▸ **THE EXERCISE**:
Locate every line that holds the string "pixels" and copy it.

▸ **SOURCE DATA**:
--------------------------------

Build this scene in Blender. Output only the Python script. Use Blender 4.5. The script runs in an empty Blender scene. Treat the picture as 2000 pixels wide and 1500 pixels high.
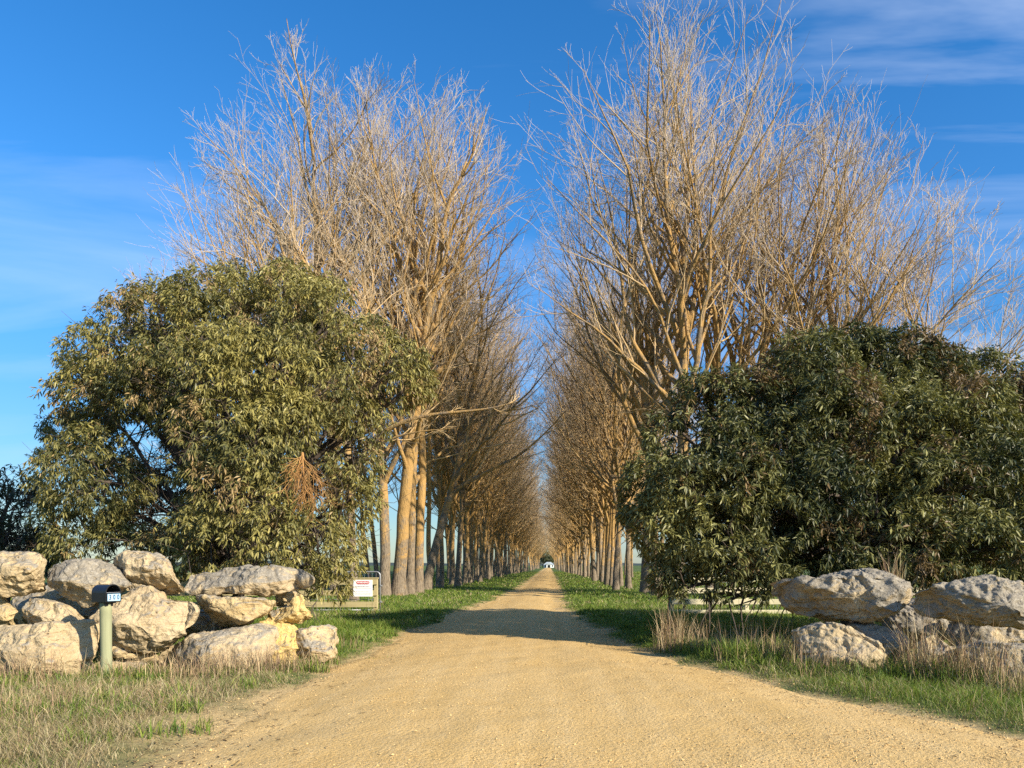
import bpy, math, random
import numpy as np
from mathutils import Vector

random.seed(7)
rng = np.random.default_rng(11)
F = 1511.0            # focal length in photograph pixels (2000 wide)
VX, VY = 1072.0, 1104.0   # vanishing point of the drive / horizon
CAMH = 1.6
C = bpy.context.scene.collection

def at(px, py, Y):
    """the point that stands at distance Y behind pixel px, py of the photograph"""
    return np.array([(px - VX) / F * Y, Y, CAMH + (VY - py) / F * Y])

# ------------------------------------------------------------------ helpers
def mk_mesh(name, V, faces, mat=None, smooth=False, col=None):
    V = np.ascontiguousarray(V, np.float32)
    if not isinstance(faces, (list, tuple)):
        faces = [faces]
    faces = [np.asarray(f, np.int32) for f in faces if len(f)]
    loops = np.concatenate([f.ravel() for f in faces])
    sizes = np.concatenate([np.full(len(f), f.shape[1], np.int32) for f in faces])
    starts = np.concatenate([[0], np.cumsum(sizes)[:-1]]).astype(np.int32)
    me = bpy.data.meshes.new(name)
    me.vertices.add(len(V)); me.vertices.foreach_set('co', V.ravel())
    me.loops.add(len(loops)); me.loops.foreach_set('vertex_index', loops)
    me.polygons.add(len(sizes)); me.polygons.foreach_set('loop_start', starts)
    me.polygons.foreach_set('use_smooth', np.full(len(sizes), smooth))
    me.update(calc_edges=True)
    if col is not None:
        a = me.attributes.new('Col', 'FLOAT_COLOR', 'POINT')
        c4 = np.ones((len(V), 4), np.float32); c4[:, :3] = col
        a.data.foreach_set('color', c4.ravel())
    if mat: me.materials.append(mat)
    return me

def obj(name, me, parent=None, loc=None):
    o = bpy.data.objects.new(name, me); C.objects.link(o)
    if parent is not None: o.parent = parent
    if loc is not None: o.location = loc
    return o

def tag(o, label, cat, group=None, kind=None):
    o['label'] = label; o['category'] = cat
    if group: o['group'] = group
    if kind: o['kind'] = kind
    return o

def empty(name, loc, label, cat, group=None, rz=0.0):
    o = bpy.data.objects.new(name, None); C.objects.link(o)
    o.empty_display_size = .2
    o.location = loc; o.rotation_euler = (0, 0, rz)
    return tag(o, label, cat, group)

class MB:
    """collects boxes, tubes and polygons; build() links them as one mesh object"""
    def __init__(s): s.v = []; s.f3 = []; s.f4 = []; s.n = 0
    def add(s, V, f4=None, f3=None):
        V = np.asarray(V, float)
        if f4 is not None and len(f4): s.f4.append(np.asarray(f4) + s.n)
        if f3 is not None and len(f3): s.f3.append(np.asarray(f3) + s.n)
        s.v.append(V); s.n += len(V); return s
    def box(s, lo, hi, bev=0.0):
        lo = np.array(lo, float); hi = np.array(hi, float)
        if bev <= 0:
            V = [[(lo, hi)[i][0], (lo, hi)[j][1], (lo, hi)[k][2]] for k in (0, 1) for j in (0, 1) for i in (0, 1)]
            return s.add(V, [[0, 2, 3, 1], [4, 5, 7, 6], [0, 1, 5, 4], [2, 6, 7, 3], [0, 4, 6, 2], [1, 3, 7, 5]])
        b = bev; V = []; idx = {}
        for ax in range(3):
            for k in (0, 1):
                for j in (0, 1):
                    for i in (0, 1):
                        p = np.array([(lo, hi)[i][0], (lo, hi)[j][1], (lo, hi)[k][2]])
                        sg = np.array([1 - 2 * i, 1 - 2 * j, 1 - 2 * k])
                        q = p + sg * b; q[ax] = p[ax]
                        idx[(ax, i, j, k)] = len(V); V.append(q)
        f4 = []; f3 = []
        for k in (0, 1):
            o = lambda L: L if k else L[::-1]
            f4.append(o([idx[(2, 0, 0, k)], idx[(2, 1, 0, k)], idx[(2, 1, 1, k)], idx[(2, 0, 1, k)]]))
            f4.append(o([idx[(0, k, 0, 0)], idx[(0, k, 1, 0)], idx[(0, k, 1, 1)], idx[(0, k, 0, 1)]]))
            f4.append(o([idx[(1, 0, k, 0)], idx[(1, 0, k, 1)], idx[(1, 1, k, 1)], idx[(1, 1, k, 0)]]))
        for a in (0, 1):
            for b2 in (0, 1):
                f4.append([idx[(0, a, b2, 0)], idx[(0, a, b2, 1)], idx[(1, a, b2, 1)], idx[(1, a, b2, 0)]])
                f4.append([idx[(0, a, 0, b2)], idx[(0, a, 1, b2)], idx[(2, a, 1, b2)], idx[(2, a, 0, b2)]])
                f4.append([idx[(1, 0, a, b2)], idx[(1, 1, a, b2)], idx[(2, 1, a, b2)], idx[(2, 0, a, b2)]])
                for k in (0, 1):
                    f3.append([idx[(0, a, b2, k)], idx[(1, a, b2, k)], idx[(2, a, b2, k)]])
        return s.add(V, f4, f3)
    def tube(s, P, R, k=8, cap=True):
        P = np.asarray(P, float)[None]; R = np.broadcast_to(np.asarray(R, float), (P.shape[1],))[None]
        V, q = tubes(P, R, k); n0 = P.shape[1]
        f3 = []
        if cap:
            V = np.concatenate([V, P[0, :1], P[0, -1:]])
            c0, c1 = len(V) - 2, len(V) - 1
            for i in range(k):
                f3.append([c0, (i + 1) % k, i]); b = (n0 - 1) * k
                f3.append([c1, b + i, b + (i + 1) % k])
        return s.add(V, q, f3)
    def mesh(s, name, mat, smooth=False, col=None):
        fs = []
        if s.f4: fs.append(np.concatenate(s.f4))
        if s.f3: fs.append(np.concatenate(s.f3))
        return mk_mesh(name, np.concatenate(s.v), fs, mat, smooth, col)
    def build(s, name, mat, parent=None, smooth=False):
        return obj(name, s.mesh(name, mat, smooth), parent)

def nrm(a): return a / np.maximum(np.linalg.norm(a, axis=-1, keepdims=True), 1e-9)

def tubes(P, R, k):
    """P (M,n,3) centre lines, R (M,n) radii -> vertices and quads of M tubes of k sides"""
    M, n, _ = P.shape
    T = np.empty_like(P)
    T[:, 1:-1] = P[:, 2:] - P[:, :-2]; T[:, 0] = P[:, 1] - P[:, 0]; T[:, -1] = P[:, -1] - P[:, -2]
    T = nrm(T)
    ref = np.where(np.abs(T[:, :1, 2:3]) < 0.8, np.array([0, 0, 1.0]), np.array([1.0, 0.2, 0]))
    A = nrm(np.cross(T, ref)); B = np.cross(T, A)
    ang = np.arange(k) * 2 * np.pi / k
    V = P[:, :, None] + R[:, :, None, None] * (A[:, :, None] * np.cos(ang)[:, None] + B[:, :, None] * np.sin(ang)[:, None])
    base = (np.arange(M) * n * k)[:, None, None] + (np.arange(n - 1) * k)[None, :, None]
    i = np.arange(k); j = (i + 1) % k
    q = np.stack([base + i, base + j, base + k + j, base + k + i], -1).reshape(-1, 4)
    return V.reshape(-1, 3), q

# lattice noise
_T = np.random.default_rng(3).random(65536).astype(np.float32)
def _h(ix, iy, iz): return _T[(ix * 73856093 ^ iy * 19349663 ^ iz * 83492791) & 65535]
def noise3(p):
    p = np.asarray(p, float); i = np.floor(p).astype(np.int64); f = p - i; f = f * f * (3 - 2 * f)
    x, y, z = i[..., 0], i[..., 1], i[..., 2]; a, b, c = f[..., 0], f[..., 1], f[..., 2]
    r = 0
    for dx in (0, 1):
        for dy in (0, 1):
            for dz in (0, 1):
                r = r + _h(x + dx, y + dy, z + dz) * (a if dx else 1 - a) * (b if dy else 1 - b) * (c if dz else 1 - c)
    return r * 2 - 1
def fbm(p, o=4, g=.5):
    s = 0; a = 1.0; p = np.asarray(p, float)
    for k in range(o): s = s + a * noise3(p * 2 ** k + 17.3 * k); a *= g
    return s
def n2(x, y, sc, o=3): return fbm(np.stack([x / sc, y / sc, np.zeros_like(x) + .5], -1), o)

# ------------------------------------------------------------------ materials
class NT:
    def __init__(s, name):
        s.m = bpy.data.materials.new(name); s.m.use_nodes = True; s.t = s.m.node_tree
        s.t.nodes.clear(); s.out = s.n('ShaderNodeOutputMaterial'); s.coord = None
    def n(s, typ, **kw):
        x = s.t.nodes.new(typ)
        for k, v in kw.items(): setattr(x, k, v)
        return x
    def link(s, a, b): s.t.links.new(a, b)
    def obj_co(s):
        if not s.coord: s.coord = s.n('ShaderNodeTexCoord')
        return s.coord.outputs['Object']
    def mapping(s, scale, src=None):
        m = s.n('ShaderNodeMapping'); m.inputs['Scale'].default_value = scale
        s.link(src or s.obj_co(), m.inputs[0]); return m.outputs[0]
    def noise(s, scale, detail=5, rough=.55, vec=None, dist=0):
        x = s.n('ShaderNodeTexNoise'); x.inputs['Scale'].default_value = scale
        x.inputs['Detail'].default_value = detail; x.inputs['Roughness'].default_value = rough
        x.inputs['Distortion'].default_value = dist
        s.link(vec or s.obj_co(), x.inputs['Vector']); return x.outputs[0]
    def ramp(s, fac, stops):
        r = s.n('ShaderNodeValToRGB'); e = r.color_ramp.elements
        while len(e) < len(stops): e.new(.5)
        for k, (p, c) in enumerate(stops):
            e[k].position = p; e[k].color = (c, c, c, 1) if isinstance(c, (int, float)) else (*c, 1)
        s.link(fac, r.inputs[0]); return r.outputs[0]
    def mix(s, fac, a, b, typ='MIX'):
        m = s.n('ShaderNodeMix', data_type='RGBA', blend_type=typ)
        for sock, v in ((m.inputs[0], fac), (m.inputs[6], a), (m.inputs[7], b)):
            if isinstance(v, (int, float)): sock.default_value = v
            elif isinstance(v, tuple): sock.default_value = (*v, 1)
            else: s.link(v, sock)
        return m.outputs[2]
    def math(s, op, a, b=0.0, clamp=False):
        m = s.n('ShaderNodeMath', operation=op, use_clamp=clamp)
        for sock, v in ((m.inputs[0], a), (m.inputs[1], b)):
            if isinstance(v, (int, float)): sock.default_value = v
            else: s.link(v, sock)
        return m.outputs[0]
    def bump(s, h, strength=.5, dist=.02, prev=None):
        b = s.n('ShaderNodeBump'); b.inputs['Strength'].default_value = strength; b.inputs['Distance'].default_value = dist
        s.link(h, b.inputs['Height'])
        if prev: s.link(prev, b.inputs['Normal'])
        return b.outputs[0]
    def princ(s, col, rough=.8, normal=None, metal=0, spec=.5):
        p = s.n('ShaderNodeBsdfPrincipled')
        if isinstance(col, tuple): p.inputs['Base Color'].default_value = (*col, 1)
        else: s.link(col, p.inputs['Base Color'])
        if isinstance(rough, (int, float)): p.inputs['Roughness'].default_value = rough
        else: s.link(rough, p.inputs['Roughness'])
        p.inputs['Metallic'].default_value = metal; p.inputs['Specular IOR Level'].default_value = spec
        if normal: s.link(normal, p.inputs['Normal'])
        s.link(p.outputs[0], s.out.inputs[0]); return p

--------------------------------

▸ **CORRECT OUTPUT**:
Build this scene in Blender. Output only the Python script. Use Blender 4.5. The script runs in an empty Blender scene. Treat the picture as 2000 pixels wide and 1500 pixels high.
F = 1511.0            # focal length in photograph pixels (2000 wide)